Tuesday, July 1, 2008

Great Moments in Labor Relations

The Players' Union is pursuing a grievance against the Astros over their treatment of Shawn Chacon. I presume the complaint revolves around no one instructing him to retreat to a neutral corner after the knockdown.

6 comments:

dlf said...

If Latrell Spreewell's release after twice attacking and choking PJ Carleisimo was turned into a suspension by the NBA grievance process, I have no doubt that the MLBPA anticipates saving at least some of Chacon's salary here.

Anonymous said...

APBA Guy-

I was thinking what a nice world the players live in where assaulting a supervisor is not a firing offense, let alone a criminal case.

What's your lawyer's analysis of Chacon's likeley outcome before the arbitrator?

Craig Calcaterra said...

No idea, really. My guess is that, like dlf said, they aren't trying to save his job, just some of his salary. Arbitrations often split the baby, so they may have a chance at something.

I guess it all turns on whether teams have been able to void contracts in the past when the players have been involved in violent incidents, and I don't know the answer to that question.

Anonymous said...

APBA Guy-

Thanks for that. Part of the whole baseball entertainment package is seeing what the arbitrator says. I suspect you're right about Chacon will get something, but I have no data to support that suspicion.

dlf said...

I'm trying to think of players released after allegations of violent behavior. The first that comes to mind is Julio Lugo, but if I recall correctly, Lugo was released with Houston paying the full salary. Others haven't been cut adrift if they could still perform (Brett Myers, Elijah Dukes, Bobby Cox). I know that the present baseball arbitrator Shyam Das reduced the suspension Kenny Rodgers who pushed a camera man during on-field warmups. Chacon is the perfect storm: crappy behavior plus crappy performance.

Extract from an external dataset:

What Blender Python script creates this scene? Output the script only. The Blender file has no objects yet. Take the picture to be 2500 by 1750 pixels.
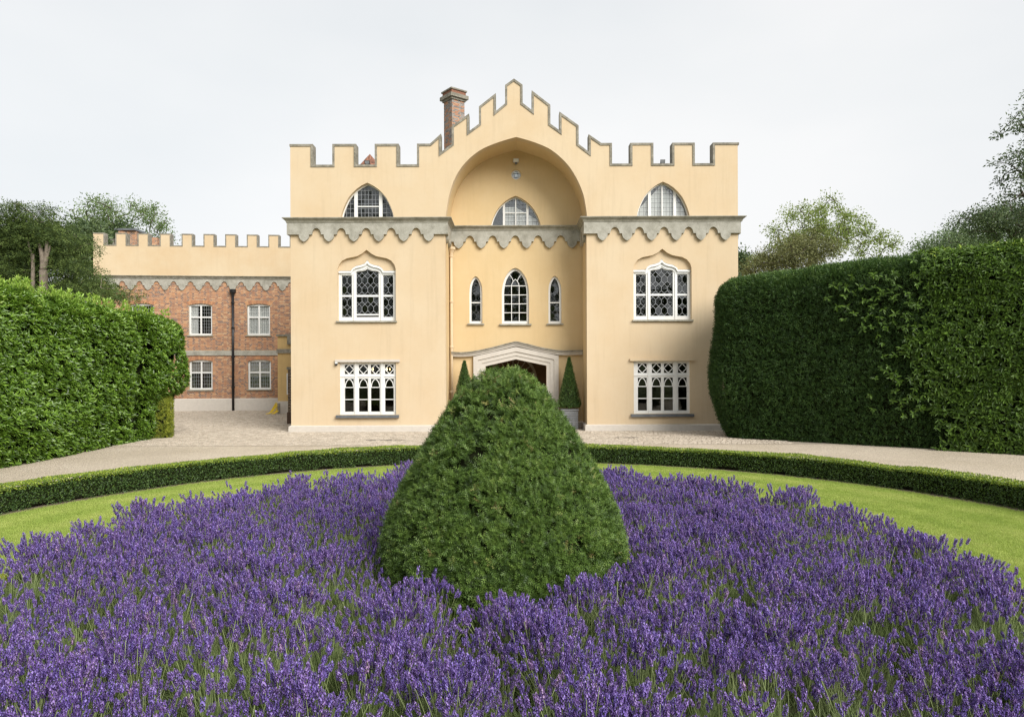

Regarding the "baby-splitting" comment by Craig, Das has reduced the suspension of John Rocker, but declined to do so for Rafeal Palmiero. Das' modus operandi seems more to be encouraging the parties to settle by holding his decisions (Jose Guillen, Sidney Ponson) than the more typical baby-splitting that arbitrators are accused of engaging in. (He also hears some NFL cases and was the hearing officer who determined that Terrell Owens had to repay the Eagles some of his signing bonus after his suspension.)

Anonymous said...

Ponson has a similar sort of hearing that's been pending since 2005 when he was cut without pay from the Orioles for violating the morals clause of his contract by getting 2 DUIs and drunkenly punching a judge within 5 months...and that hearing never went through. I believe the Orioles still owe Ponson like 10 million dollars, but the hearing keeps getting pushed back, ostensibly to let Ponson build some sort of character argument against himself.